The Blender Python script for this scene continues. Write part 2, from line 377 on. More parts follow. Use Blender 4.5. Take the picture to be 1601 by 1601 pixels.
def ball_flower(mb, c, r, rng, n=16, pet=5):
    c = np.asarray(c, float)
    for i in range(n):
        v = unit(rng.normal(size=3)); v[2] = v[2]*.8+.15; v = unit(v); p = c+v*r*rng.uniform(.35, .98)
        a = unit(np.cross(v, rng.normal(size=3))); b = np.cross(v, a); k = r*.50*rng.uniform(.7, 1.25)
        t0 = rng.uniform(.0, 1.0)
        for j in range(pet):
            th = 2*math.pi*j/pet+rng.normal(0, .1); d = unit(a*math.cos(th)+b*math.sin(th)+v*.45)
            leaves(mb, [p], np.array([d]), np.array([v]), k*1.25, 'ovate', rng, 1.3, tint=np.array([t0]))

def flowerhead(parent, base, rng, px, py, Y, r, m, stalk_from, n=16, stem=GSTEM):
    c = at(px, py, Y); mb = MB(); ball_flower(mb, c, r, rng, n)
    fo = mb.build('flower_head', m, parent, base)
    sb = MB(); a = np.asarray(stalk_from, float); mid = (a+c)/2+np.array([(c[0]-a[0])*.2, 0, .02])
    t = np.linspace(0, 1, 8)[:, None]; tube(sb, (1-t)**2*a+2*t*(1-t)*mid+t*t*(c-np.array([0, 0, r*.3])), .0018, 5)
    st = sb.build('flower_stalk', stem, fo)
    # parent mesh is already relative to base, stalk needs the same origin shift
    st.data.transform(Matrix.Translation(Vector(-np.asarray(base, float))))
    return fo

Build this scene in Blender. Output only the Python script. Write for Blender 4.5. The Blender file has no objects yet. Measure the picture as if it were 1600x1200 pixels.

___

Restate exactly the records above from their first line through the line that holds "rng, 1.3, tint=np.array([t0]))", please, including both and leaving out all others.

§ **FINAL RESULT**
The Blender Python script for this scene continues. Write part 2, from line 377 on. More parts follow. Use Blender 4.5. Take the picture to be 1601 by 1601 pixels.
def ball_flower(mb, c, r, rng, n=16, pet=5):
    c = np.asarray(c, float)
    for i in range(n):
        v = unit(rng.normal(size=3)); v[2] = v[2]*.8+.15; v = unit(v); p = c+v*r*rng.uniform(.35, .98)
        a = unit(np.cross(v, rng.normal(size=3))); b = np.cross(v, a); k = r*.50*rng.uniform(.7, 1.25)
        t0 = rng.uniform(.0, 1.0)
        for j in range(pet):
            th = 2*math.pi*j/pet+rng.normal(0, .1); d = unit(a*math.cos(th)+b*math.sin(th)+v*.45)
            leaves(mb, [p], np.array([d]), np.array([v]), k*1.25, 'ovate', rng, 1.3, tint=np.array([t0]))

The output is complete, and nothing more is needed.